Ok, I’m back. After a week in Chicago for EP and then another week vacationing in California with the always-dangerous Andrew Kooy, I am back. Stay tuned to the Valdenkor blog for some forthcoming recountings of the culinary chronicles of Andrew and myself from the past week.
In the meantime, here is a segment from the conclusion to the presentation I gave with Jana Bennett at EP on “blogging as theological discourse”:
So, in conclusion if I were to venture some guesses about how we might best go about this open-ended and uncertain work of “seeing how this will work”, I would offer four guidelines, which I offer no less to myself than to others:
- Blogging as a mode of faithful discourse must be open to critique, re-formation, and revision in light of the voices of others. Blogging, by its very nature is open and participatory towards a variety of discursive voices. Moreover, blogging tends to generate a variety of discussions outside of the medium of blogs themselves.
- Blogging generates a multi-level discussion. It is precisely in attending to these discussions with care for the voice of the other and allowing them to shape future discussions and explorations of the themes discussed that we blog faithfully. In short, blogging must be shaped by the conversation it generates if it is to be truly fruitful.

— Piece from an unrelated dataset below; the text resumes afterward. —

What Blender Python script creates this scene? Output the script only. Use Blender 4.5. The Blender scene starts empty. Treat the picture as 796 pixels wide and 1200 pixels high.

- Blogging as a mode of faithful discourse must embrace its open-ended and fundamentally itinerant nature. Blogging, if it attempts to accomplish the work of books and journal articles, will simply be a poor exercise. Blogging’s piecemeal, fragmentary, and dynamic nature must be embraced, and precisely so, be discovered as a mode of open and unpredictable discourse. It is a dialogical space for pilgrims, wayfarers, and strangers who are enabled in this space to discover unexpected conversations about the call of God on our lives. In this sort of itinerant space we have the opportunity to allow ourselves to be known, in all our facileness, haste, and vulnerability, and to simply be conversationally present without pretension to over-importance, establishment, or self-validation. This, at least, is what I believe theological blogging must aspire to be.
- Blogging as a mode of faithful discourse ought always to be shaped and birthed from a life of lived prayer in the context of the church in its mission to the world. Blogging, at its best should arise from reflection on the concrete life of the church for and in the world, and, precisely as such, it must be grounded in prayer, that is, in the cry for the kingdom which gives the church its shape, life, and calling. To seek any form of faithful theological discussion outside of a common life of prayer for the coming of the Triune God to transfigure, renew, and interrupt us, is to engage in false and futile pursuits. This is not a pious gloss. Prayer is essential for good conversation about God. This applies to blogging no less than to any other mode of theological conversation. Perhaps more so.Blogging as a mode of faithful discourse must, by the Spirit, learn proper patience in the midst of the immediacy of response that blogging tends to generate. Haste is perhaps the greatest temptation of blogging. Only by being given over to patience, the fruit of the Spirit which takes shape in our life together under Christ’s lordship, can we pursue this sort of discussion in a truly fruitful manner.
The discussion in the workshop was, I think, quite good, especially in that it allowed a number of folks who have been involved in the online discussions on this blog to engage in face-to-face conversation about the whole dynamic of theological discussion in the medium of blogs.